La carretera que sube al Morredero tras cruzar Corporales, cerca ya de la cima, deja a la izquierda una singular formación rocosa, a base de grandes bloques de pizarra, donde el superior, con la hechura de una poderosa placa de perfil quebrado, se asoma sobre el que lo soporta en un breve vuelo con inclinación de despegue. Vista en perspectiva, la silueta que dibuja recortada sobre el fondo azul se nos antoja la figura de una solemne cabeza en ademán pensante, de modo que frente a ella nos sentimos impelidos a imaginar al dueño estratosférico de esa cabeza sideral arrobado en graves cogitaciones melancólicas, detenida en su escorzo mineral para la eternidad.
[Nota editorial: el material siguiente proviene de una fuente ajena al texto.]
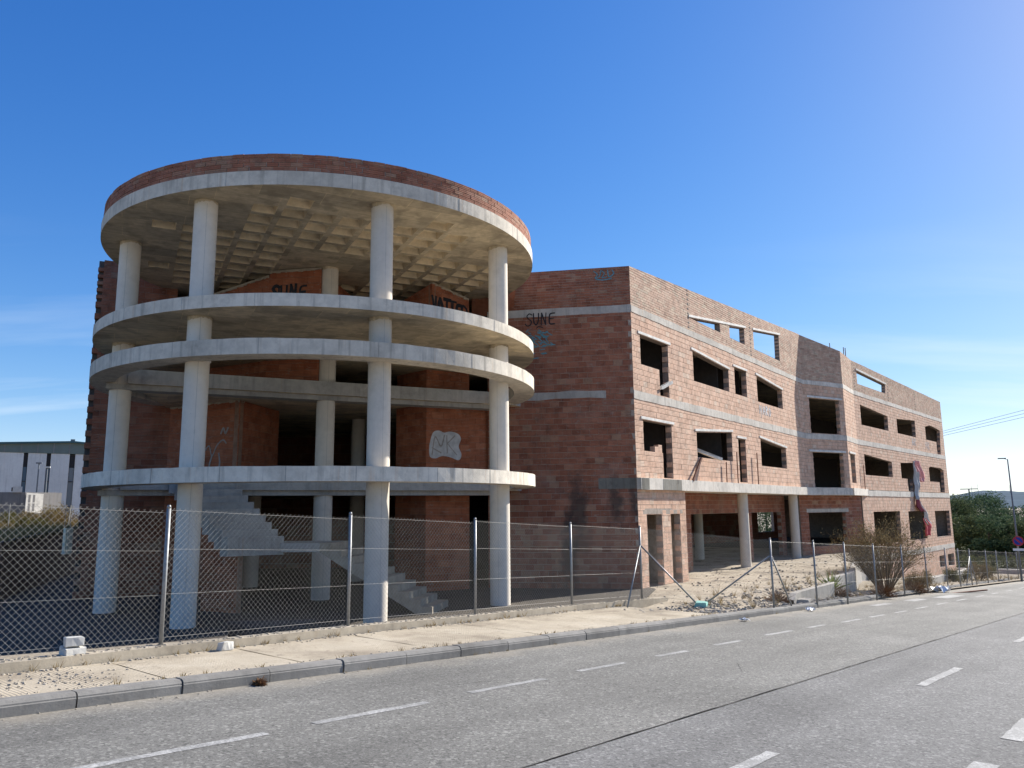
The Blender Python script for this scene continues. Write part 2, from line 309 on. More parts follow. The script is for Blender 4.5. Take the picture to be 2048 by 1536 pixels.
class Plane:
    """vertical wall plane from A to B (plan); local (t, z, out)"""
    def __init__(s, A, B, eye=(0, 0)):
        s.A = Vector((A[0], A[1])); d = Vector((B[0] - A[0], B[1] - A[1])); s.L = d.length; s.d = d / s.L
        s.n = Vector((s.d.y, -s.d.x))
        if s.n.dot(Vector(eye) - s.A) < 0: s.n = -s.n
        s.flip = (s.d.x * s.n.y - s.d.y * s.n.x) > 0
        s.rz = math.atan2(s.d.y, s.d.x)
    def w(s, t, z, o=0.0): return (s.A.x + s.d.x * t + s.n.x * o, s.A.y + s.d.y * t + s.n.y * o, z)
def extr(mb, pl, poly, o0, o1, tint=0.5, back=False):
    """extrude a local polygon between out-offsets o0 (back) and o1 (front)"""
    n = len(poly); vs = [pl.w(p[0], p[1], o1) for p in poly] + [pl.w(p[0], p[1], o0) for p in poly]
    # local (t,z) ccw seen from out if t goes right; flip when needed
    fs = [tuple(range(n))] + [((i + 1) % n, i, i + n, (i + 1) % n + n) for i in range(n)]
    if back: fs.append(tuple(range(2 * n - 1, n - 1, -1)))
    if pl.flip: fs = [f[::-1] for f in fs]
    mb.add(vs, fs, tint)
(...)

Si ahora, volviendo a Azorín y evocándolo, según el título de su libro, «andando y pensando», proyectamos la figura de su noble cabeza perfilada sobrepuesta a la efigie ilusoria del pensador del Morredero, la piedra nos lo devuelve inmóvil, pero pensando. Los ideas y ensueños que brote esa cabeza pensativa, trasladados al blanco papel por una pluma minuciosa, «auténtica y castiza», cuajarán un monumento perenne en la literatura española.